Guilty Pleasures
I don’t have them. I don’t understand why anyone would. A guilty pleasure is something you supposedly dislike liking. This is some form of public self-loathing that everyone seems to revel in. Liking The Spice Girls isn’t anything to be ashamed of; it’s just another part of who you are.
This is just another example of overspecialization our society encourages. If you like mostly rock music then you are a Rock Fan. Or maybe you’re a Post-Rock Fan. Or a Neo-Post-Punk-Rock Fan. The hyphenates only grow.
I’m not advocating the abandonment of categorization, in fact my recently started project is very much about deep and robust categorization of data.
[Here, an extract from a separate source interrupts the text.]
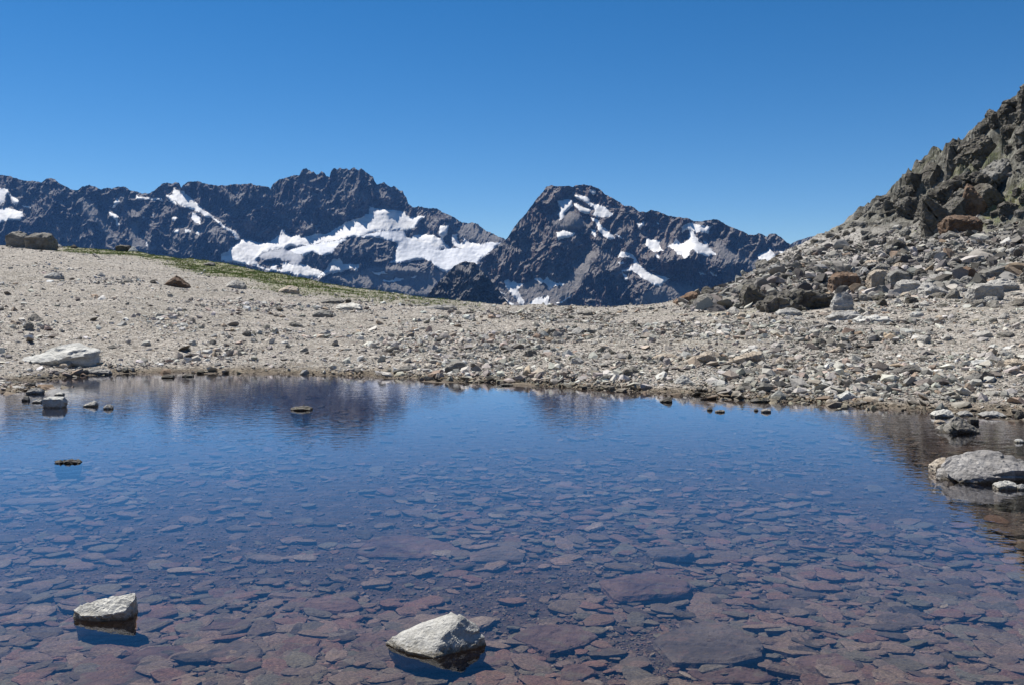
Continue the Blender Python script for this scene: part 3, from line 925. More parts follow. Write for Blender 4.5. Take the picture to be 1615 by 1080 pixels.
def layered_mesh(name, pts, seed, size, layers, dip, fine, rough):
    """a stone split along its bedding: the hull cut into layers, each worn back a little differently"""
    r = np.random.RandomState(seed)
    hull = bmesh.new()
    for p in pts:
        hull.verts.new(p)
    bmesh.ops.convex_hull(hull, input=hull.verts)
    bmesh.ops.delete(hull, geom=[v for v in hull.verts if not v.link_faces], context='VERTS')
    nrm = Vector((dip[0], dip[1], 1.0)).normalized()
    pr = [v.co.dot(nrm) for v in hull.verts]
    cut = np.linspace(min(pr), max(pr), layers + 1)
    cut[1:-1] += r.uniform(-.25, .25, layers - 1) * (cut[1] - cut[0])
    V, Fs, base = [], [], 0
    for a, b in zip(cut[:-1], cut[1:]):
        bm = hull.copy()
        for lim, sgn in ((a, 1), (b, -1)):
            bmesh.ops.bisect_plane(bm, geom=bm.verts[:] + bm.edges[:] + bm.faces[:], plane_co=nrm * lim, plane_no=nrm * -sgn, clear_outer=True)
            ed = [e for e in bm.edges if e.is_boundary]
            if ed:
                bmesh.ops.holes_fill(bm, edges=ed, sides=0)
        if len(bm.verts) < 4:
            bm.free()
            continue
        c = sum((v.co for v in bm.verts), Vector()) / len(bm.verts)
        sc = r.uniform(.82, 1.06)
        sh = Vector((r.normal() * .035, r.normal() * .035, 0)) * size
        for v in bm.verts:
            dv = v.co - c
            al = dv.dot(nrm) * nrm
            v.co = c + (dv - al) * sc + al * 1.04 + sh
        bmesh.ops.triangulate(bm, faces=bm.faces)
        for _ in range(6):
            es = [e for e in bm.edges if e.calc_length() > size * fine]
            if not es:
                break
            bmesh.ops.subdivide_edges(bm, edges=es, cuts=1)
            bmesh.ops.triangulate(bm, faces=bm.faces)
        bmesh.ops.smooth_vert(bm, verts=bm.verts, factor=.2, use_axis_x=True, use_axis_y=True, use_axis_z=True)
        bm.normal_update()
        bm.verts.index_update()
        co = np.array([v.co for v in bm.verts])
        no = np.array([v.normal for v in bm.verts])
        q = co * 2.2 / size + seed * 3.7
        d = rough * size * (.9 * fbm(q[:, 0], q[:, 1], q[:, 2], 3) + .7 * fbm(q[:, 0] * 3.5, q[:, 1] * 3.5, q[:, 2] * 3.5, 4, 2.1, .6))
        st = 2.0 * fbm(q[:, 0] * 1.4 + 4, q[:, 1] * 1.4, q[:, 2] * 1.4, 2)
        fl = np.floor(st)
        d += rough * size * 1.3 * (fl + sstep(.4, .6, st - fl) - st)
        V.append(co + no * d[:, None])
        Fs.append(np.array([[v.index for v in f.verts] for f in bm.faces]) + base)
        base += len(co)
        bm.free()
    hull.free()
    return np_mesh(name, np.concatenate(V), Fs, False)


PROF = {
    'block': ([(.02, .78), (.25, .98), (.6, 1.0), (.95, .90), (1.0, .55)], .80, .15),
    'slab': ([(.03, .45), (.25, .85), (.6, 1.0), (.93, .80), (1.0, .40)], .55, .1),
    'wedge': ([(.0, .22), (.35, .60), (.72, .98), (.90, .95), (1.0, .60)], .50, .1),        # tall at its far end in x
    'wedge_back': ([(.0, .55), (.12, .95), (.35, 1.0), (.70, .55), (1.0, .18)], .50, .1),
    'round': ([(.03, .45), (.22, .82), (.5, 1.0), (.78, .86), (.98, .42)], .45, .1),
    'peak': ([(.0, .20), (.25, .60), (.48, 1.0), (.72, .66), (1.0, .15)], .35, .1),
    'tower': ([(.04, .86), (.25, 1.0), (.55, .93), (.9, .70), (1.0, .40)], .75, .1),
    'lean': ([(.0, .75), (.10, 1.0), (.45, .80), (.85, .55), (1.0, .3)], .6, .2),
}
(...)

I simply believe that the fundamentalism many people employ when creating these categorizations is unnecessary.
It’s because of this fundamentalism that people simply decide that to enjoy a particular type of media, you must enjoy only that type and anything else is a “guilty pleasure.” It’s another form of the No True Scotsman logical fallacy; no true fan of Punk Rock could unironically enjoy The Backstreet Boys.
There’s a problem with this kind of mentality because it leads to division. As the breadth of information our world can offer is expanded by the Internet and mass media, we become inundated by more and more types of information and we need deeper hierarchies of data to be able to think about it coherently. But this doesn’t mean we need to apply such strict boundaries on what we take in, or prefer to, to simplify ourselves for the rest of the world.
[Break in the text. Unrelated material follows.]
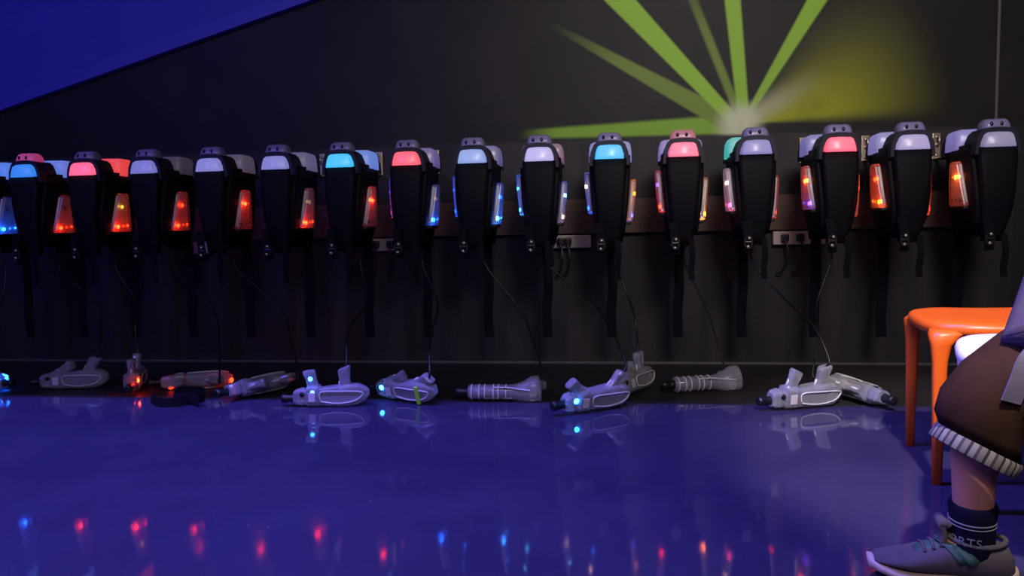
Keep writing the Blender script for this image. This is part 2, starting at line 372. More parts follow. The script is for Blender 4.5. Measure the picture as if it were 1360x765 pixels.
def make_vest():
    zb = .60                                  # base: bottom of the hanging vest
    t = empty('laser_tag_vest', (0, VY, zb))
    Z = lambda z: z-zb
    # near shoulder lamp (towards the room), far shoulder lamp (towards the wall)
    near = obj('shoulder_lamp', dome(-.15, -.055, .122, .060, Z(.966)), M['label'], t, True)
    far = obj('shoulder_lamp', dome(.005, .135, .186, .084, Z(.972), 1.), M['label'], t, True)
    # shoulder arches
    bm = bmesh.new()
    def arch(y0, y1, wo, wi, z0, h, th):
        o_, i_ = [], []
        for k in range(17):
            a = pi*k/16; ca, sa = cos(a), sin(a)
            sgn = lambda v: (1 if v >= 0 else -1)
            ex = .62
            o_.append((wo*sgn(ca)*abs(ca)**ex, z0+h*abs(sa)**ex)); i_.append((wi*sgn(ca)*abs(ca)**ex, z0+(h-th)*abs(sa)**ex))
        rings = []
        for (ox, oz), (ix, iz) in zip(o_, i_):
            rings.append([Vector((ox, y0, oz)), Vector((ox, y1, oz)), Vector((ix, y1, iz)), Vector((ix, y0, iz))])
        loft(bm, rings)
    def arch2(y0, y1, k, z0):
        o_ = [(.083, -.02), (.082, .0), (.078, .035), (.066, .066), (.050, .080), (.02, .084)]
        i_ = [(.070, -.02), (.067, .0), (.063, .030), (.053, .054), (.040, .064), (.02, .066)]
        o_ = o_+[(-x, z) for x, z in o_[::-1]]; i_ = i_+[(-x, z) for x, z in i_[::-1]]
        loft(bm, [[Vector((ox*k, y0, z0+oz)), Vector((ox*k, y1, z0+oz)), Vector((ix*k, y1, z0+iz)), Vector((ix*k, y0, z0+iz))] for (ox, oz), (ix, iz) in zip(o_, i_)])
    arch2(-.130, -.025, 1, Z(.960))
    obj('shoulder_strap', bm, M['arch'], t)
    bm = bmesh.new(); arch2(.137, .160, 1.10, Z(.975)); obj('shoulder_strap', bm, M['arch'], t)
    # sensor blocks on top
    def sensor(y, z):
        rings = []
        for dz, w, d in ((0, .050, .036), (.010, .053, .040), (.026, .050, .038), (.040, .044, .030), (.046, .036, .02)):
            rings.append([Vector((a, y+b, z+dz)) for a, b in rrect(w, d, min(w, d)*.6)])
        bm = bmesh.new(); loft(bm, rings); s = obj('sensor_block', bm, M['sensor'], t, True)
        for sx in (-.024, .012):
            q = bmesh.new(); ball(q, (sx, y-.037, z+.024), .0085, (.8, .6, 1.1), 2); obj('lens', q, M['lens'], s, True)
        return s
    s1 = sensor(-.088, Z(1.032))
    # side panels under each shoulder, tapering down
    def side_panel(y, sgn, z1, z0, w1, w0):
        rings = []
        for k in range(9):
            q = k/8; z = z1+(z0-z1)*q
            w = (w1+(w0-w1)*q**1.3)*(1 if k else .96)
            bulge = .018*sin(pi*min(1, q*1.1)) * sgn
            if q > .85: w *= .93
            yy = y+bulge+.02*q*(-sgn)
            rings.append([Vector((a, yy+b, z)) for a, b in rrect(w/2, .022, .018)])
        b_ = bmesh.new(); loft(b_, rings); return obj('side_panel', b_, M['fabric'], t, True)
    side_panel(-.118, -1, Z(.968), Z(.60), .148, .080)
    side_panel(.125, 1, Z(.99), Z(.615), .165, .11)
    # chest and back panels (facing left and right), hanging in a V
    lamps = []
    for sg in (-1, 1):
        dz = 0 if sg < 0 else -.035
        rings = []
        for k in range(9):
            q = k/8; z = Z(.985)+(Z(.645)-Z(.985))*q
            x = sg*(.072-.026*q+.006*sin(pi*q)); d = .085+.035*sin(pi*min(1, q*.8)) - .02*max(0, q-.8)*5
            rings.append([Vector((x+b, a, z)) for a, b in rrect(d, .014, .012)])
        b_ = bmesh.new(); loft(b_, rings); pn = obj('chest_panel', b_, M['fabric'], t, True)
        # lamp lens: trapezoid wedge standing off the panel
        za, zb_ = Z(.742)+dz, Z(.922)+dz
        rings = []
        for q, d, th in ((0, .062, .010), (.03, .066, .014), (.5, .048, .016), (.93, .031, .014), (1, .026, .010)):
            z = za+(zb_-za)*q; x = sg*(.080+.019*q)
            rings.append([Vector((x+b, a, z)) for a, b in rrect(d, th, th*.55, 3)])
        b_ = bmesh.new(); loft(b_, rings); ln = obj('chest_lamp', b_, M['gun'], t)
        # bright clear edge strip on the room side of the lens
        b_ = bmesh.new()
        tube(b_, [(sg*.081, -.062, za+.015), (sg*.096, -.034, zb_-.012)], .006, 8); g_ = obj('light_guide', b_, M['guide'], ln, True)
        leds = []
        for q, ys in ((.15, (-.034, .004, .036)), (.66, (-.012, .016))):
            for y in ys:
                b_ = bmesh.new(); ball(b_, (sg*(.080+.019*q+.003), y, za+(zb_-za)*(q+y*.5)), .0088-.0035*(y == ys[-1])-.003*(y == ys[1]), (.7, 1.3, 1), 2)
                leds.append(obj('led_bulb', b_, M['label'], ln, True))
        b_ = bmesh.new()
        loft(b_, [[Vector((sg*(.080+.019*q-.0075)+b, a, za+(zb_-za)*q)) for a, b in rrect(d, .0012, .001, 2)] for q, d in ((.04, .057), (.5, .040), (.95, .024))])
        obj('added_reflector', b_, M['added_reflector'], ln)  # inner plate added to catch LED light and make the lens glow
        # socket bracket holding the lens
        b_ = bmesh.new(); box(b_, (sg*.074, 0, za-.006), (.03, .12, .016), .005); obj('lamp_socket', b_, M['rubber'], t)
        lamps.append((ln, leds, pn))
    # waist strap with buckle at the bottom near side, hanging webbing at the back
    b_ = bmesh.new(); ribbon(b_, smooth_path([(-.045, -.148, Z(.70)), (-.04, -.165, Z(.65)), (-.035, -.16, Z(.60)), (-.03, -.145, Z(.565))], 5), .034, .004, (1, 0, 0))
    obj('waist_strap', b_, M['strap'], t)
    b_ = bmesh.new()
    for k, rads in enumerate((.026,)):
        tube(b_, [Vector((-.036+.015*cos(a), -.165, Z(.612)+.025*sin(a))) for a in [2*pi*i/18 for i in range(19)]], .005, 6)
    box(b_, (-.036, -.165, Z(.612)), (.028, .008, .010), .003)
    bk = obj('buckle', b_, M['steel'], t)
    for z in (.594, .628):
        q = bmesh.new(); ball(q, (-.034-.004*(z < .6), -.172, Z(z)), .0068, (1, .6, 1), 2); obj('rivet', q, M['chrome'], bk, True)
    b_ = bmesh.new(); ribbon(b_, smooth_path([(0, .15, Z(.68)), (0, .185, Z(.60)), (.004, .19, Z(.42)), (-.004, .188, Z(.28)), (0, .19, Z(.172))], 5), .044, .004, (1, 0, 0))
    obj('hanging_strap', b_, M['strap'], t)
    b_ = bmesh.new(); ribbon(b_, smooth_path([(.03, -.13, Z(.63)), (.035, -.14, Z(.56)), (.03, -.135, Z(.50)), (.034, -.135, Z(.46))], 5), .024, .003, (1, 0, 0))
    obj('hanging_strap', b_, M['strap'], t)
    return t, near, far, s1, lamps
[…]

In the end, everything we are is a part of who we are. Liking high-brow humour does not exclude you from enjoying low-brow humour, nor does enjoying scripted dramatic TV shows exclude you from enjoying Reality TV (though hopefully, having intelligence excludes you from the latter).
I can understand the mentality behind telling people that certain things you enjoy are guilty pleasures because it not only tells them that you like something, but it also tells them something about the thing you like; it’s a sort of implied metadata. But this particular snippet of metadata is grossly overused in our culture, exactly because we seem to have devolved into a world exclusive esoteric niches.
As this post has hopefully exemplified, I’m not a man of extremes; having a broad swath of interests, some overlapping, some seemingly contradictory is a good thing. But guilty pleasures sound ugly to me. It degrades you for saying that you should be above this but you aren’t, it degrades your audience by establishing false pretenses with them, and ultimately it degrades the thing you like. Liking something in spite of its origins or your initial perception is not a cardinal sin, nor should it be, so don’t act like it is.